Читать книгу Внутри картины. Что скрывают шедевры? - Франсуаза Барб-Гааль - Страница 6
Приблизиться или отдалиться?
Иллюзия порога
ОглавлениеПьер Боннар (французский художник, 1867–1947), «Обнаженная в интерьере», 1912–1914.
Холст, масло, 134×69,2 см, Национальная галерея искусства, Вашингтон
Узкая доска предполагает только один путь. Неопределенный, смущающий близорукой размытостью линий, которыми художник организует поверхность в большие смягченные голубые, оранжевые, лиловые и розовые пятна. Изображая вход в комнату, он соединяет в сложный набор простые формы, в которых угадывается множество препятствий и причин задержки, возможностей двинуться вперед и отступить. Картину объединяет только великолепие красок, смягчающее неопределенность.
Она стоит обнаженная, вон там, в другой комнате. Подняла руку, как Венера, поднимающаяся из вод. В ее руке полотенце, она занята своим туалетом, наверное, перед зеркалом. Мы видим только фигуру и даже не видим ее по-настоящему. Не полностью. Не сразу. И очень скоро мы обнаруживаем, что смотрим только на нее, собирая мельчайшие детали. Ищем движение, которое позволило бы увидеть ее полнее, зная также, что один шаг – и она может уйти, исчезнуть, оставить нас в одиночестве перед открытой дверью, – просто так. Как и художник, мы рассеянно оглядываем окружающее ее пространство – туалетный столик на переднем плане, мешающий проходу, неровные ряды цветов на обоях, написанных такими сдержанными красками. Мы даже ловим себя на том, что ощущаем мягкость лилового ковра. Волшебное очарование картины действует и неумолимо требует своего. Однако взгляд все равно упорно возвращается к ней, к легкому изгибу ее обнаженной фигуры, как к единственной надежде выпутаться из жесткой сети прямоугольных линий.
Войти в эту картину равнозначно возможности пойти навстречу античной красоте и ощутить тепло живого тела, пожелать приблизиться к этой женщине и обнаружить лишь мраморную иллюзию. Это было бы шагом вперед, сопричастием к неуловимой близости с Мартой, с ранней юности супругой и моделью художника. Это его личная богиня, явная и тайная. Огорчающая и роскошная. Полная неизвестность. Кисть Боннара лишь коснулась ее, не пытаясь удержать. Он знает – это невозможно. Картина служит ему утешением, призывая согласиться с противоречиями, это порыв и отображение, связь между удаленностью синего и расширением оранжевого, которая затягивает нас в искусственно созданную глубину полотна, причем делает это так же мощно, как то, что удерживает нас, заставляя оставаться в стороне. Последовательность двух четко различимых комнат априори задает в картине постепенность продвижения вперед, плавный переход из одного пространства в другое, как и в любом другом изображении интерьера.

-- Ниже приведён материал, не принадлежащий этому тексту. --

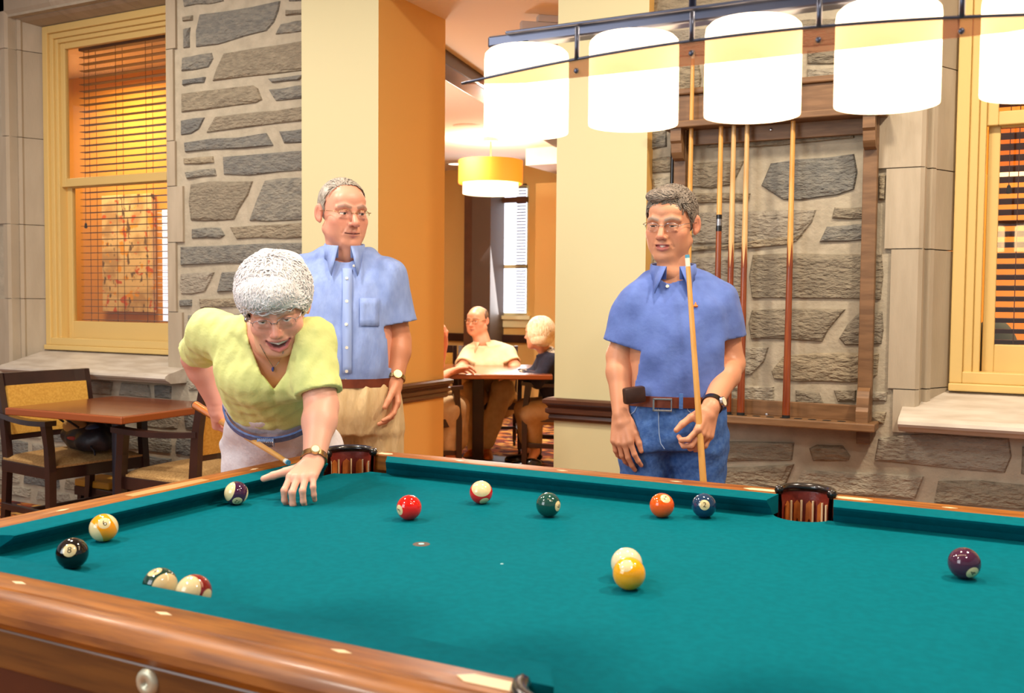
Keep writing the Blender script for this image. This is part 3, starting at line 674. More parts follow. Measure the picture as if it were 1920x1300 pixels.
# pockets: leather shield, black iron rim, fringe
def pocket(key, ang, span, corner=False):
    cx, cy, r = PK[key]; R = .058 if not corner else .068; cy2 = cy+(.03 if key == 'side_far' else -.03 if key == 'side_near' else 0)
    c = (cx, cy2); n = 18; A = [ang-span/2+span*i/n for i in range(n+1)]
    V = []; m = MB()
    for t, ro in ((.052, 0.0), (.052, .008), (-.09, .004), (-.09, -.004), (.02, -.004)):
        V += [(c[0]+(R+ro)*math.cos(a), c[1]+(R+ro)*math.sin(a), BZ+t) for a in A]
    k = n+1; m.add(V, [(q*k+i, q*k+i+1, ((q+1) % 5)*k+i+1, ((q+1) % 5)*k+i) for q in range(5) for i in range(n)])
    p = tp(m.build('pocket', 'leather', None, smooth=True, auto=.6))
    rim = MB().tube([(c[0]+(R+.004)*math.cos(a), c[1]+(R+.004)*math.sin(a), BZ+.052) for a in A], .011, 8).build('pocket_rim', 'leather_black', None, smooth=True); rim.parent = p; rim.matrix_parent_inverse = TI @ Matrix.Identity(4); rim.matrix_parent_inverse = Matrix.Identity(4)
    for i in range(2, n-1, 3):
        a0, a1 = A[i], A[i+2]; am = (a0+a1)/2; f = lambda a, h, q=.006: (c[0]+(R-q)*math.cos(a), c[1]+(R-q)*math.sin(a), BZ+h)
        V = [f(a0, -.045), f(a0+.03, .012), f(am, .022), f(a1-.03, .012), f(a1, -.045), f(am, -.022)]
        V2 = [f(a0, -.045, .009), f(a0+.03, .012, .009), f(am, .022, .009), f(a1-.03, .012, .009), f(a1, -.045, .009), f(am, -.022, .009)]
        fr = MB().add(V+V2, [(0, 1, 2, 5), (2, 3, 4, 5), (6, 11, 8, 7), (8, 11, 10, 9)]+[(i_, (i_+1) % 6, 6+(i_+1) % 6, 6+i_) for i_ in range(6)]).build('fringe', 'leather_tan'); fr.parent = p
        st = MB().tube([f(a0, -.03, .011), f(a0, .022, .011)], .0026, 6).build('fringe_cord', 'inlay'); st.parent = p
    return p
pocket('side_far', math.pi/2, 3.5); pocket('side_near', -math.pi/2, 2.9)
for k, a in (('cfl', 2.356), ('cfr', .785), ('cnl', -2.356), ('cnr', -.785)): pocket(k, a, 4.1, True)
# apron, frame, legs
def ring_box(m, o0, o1, z0, z1, bev=.004):
    x0, x1, y0, y1 = NX0-o1, NX1+o1, NY0-o1, NY1+o1; t = o1-o0
    m.box((x0, y0, z0), (x1, y0+t, z1), bev).box((x0, y1-t, z0), (x1, y1, z1), bev).box((x0, y0+t, z0), (x0+t, y1-t, z1), bev).box((x1-t, y0+t, z0), (x1, y1-t, z1), bev); return m
tp(ring_box(MB(), .152, .172, BZ-.062, BZ+.0).build('apron', 'apron_wood'))
tp(ring_box(MB(), .11, .172-.018, BZ-.125, BZ-.062, .008).build('lower_moulding', 'apron_dark'))
body = tp(ring_box(MB(), .04, .118, BZ-.36, BZ-.125).build('cabinet', 'burl'))
for sx in (-1, 1):
    for sy in (-1, 1):
        cx = (NX0+NX1)/2+sx*1.05; cy = (NY0+NY1)/2+sy*.52
        tp(MB().lathe([(.001, 0), (.075, 0), (.08, .03), (.07, .07), (.055, .1), (.075, .2), (.09, .32), (.085, .40), (.10, .44), (.10, .50), (.001, .5)], (cx, cy, 0), 20).build('leg', 'apron_dark', None, smooth=True, auto=.7))
tp(MB().box((NX0-.04, NY0-.04, BZ-.09), (NX1+.04, NY1+.04, BZ-.03)).build('slate', 'spot'))
ap = table.children
for x in (-1.42, -1.055, -.62, -.25, .2, .6):
    for yy, sg in ((NY0-.172, -1), (NY1+.172, 1)):
        k = MB().lathe([(.0005, .002), (.004, .002), (.006, .007), (.014, .006), (.0185, .004), (.020, 0)], (0, 0, 0), 18).build('bolt_cover', 'pewter', None, smooth=True)
        k.location = (x, yy, BZ-.024); k.rotation_euler = (sg*-math.pi/2 if sg > 0 else math.pi/2, 0, 0); tp(k)
sp = MB().lathe([(.001, .0008), (.017, .0008), (.018, 0)], (*atZ(790, 1021, BZ)[:2], BZ), 20).build('foot_spot', 'spot'); tp(sp)
M('chalk_dot', (150, 200, 205), rough=.8)
sp2 = MB().lathe([(.0005, .001), (.006, .001), (.0065, 0)], (*atZ(790, 1021, BZ)[:2], BZ+.0004), 12).build('spot_centre', 'chalk_dot'); tp(sp2)
tp(MB().lathe([(.0005, .0008), (.003, .0008), (.0034, 0)], (*atZ(941, 1058, BZ)[:2], BZ), 8).build('chalk_mark', 'chalk_dot'))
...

Но присутствующие везде затушеванные и немного размытые контуры изобличают иллюзорный характер этой попытки. Мы спотыкаемся, скользим, двигаясь по исчезающему следу, его линия обрывается, как обещание, оставшееся невыполненным.
Возможно, этот порог при входе, эта остановка – важнее, чем пространство, которое откроется за ним… Пожалуй, именно здесь все и происходит: намек на глубину, созданный и бесконечно затянувшийся. Как определить, различить возможное и запретное, уловить различие между тем, что было здесь на самом деле, но чего невозможно коснуться, и неясным силуэтом, к которому зритель движется почти ощупью? Множество противоположных желаний в конце концов приводит к трепетной неподвижности. Боннар так и не двинулся ни вперед, ни назад. Все замерло в неподвижности, но художник создал ощущение, что движение возможно. Что он готовится через мгновение, через секунду, преодолеть ничтожное расстояние, отделяющее его от нее. И что мы могли бы, разделив его растерянность и волнение, шагнуть вместе с ним.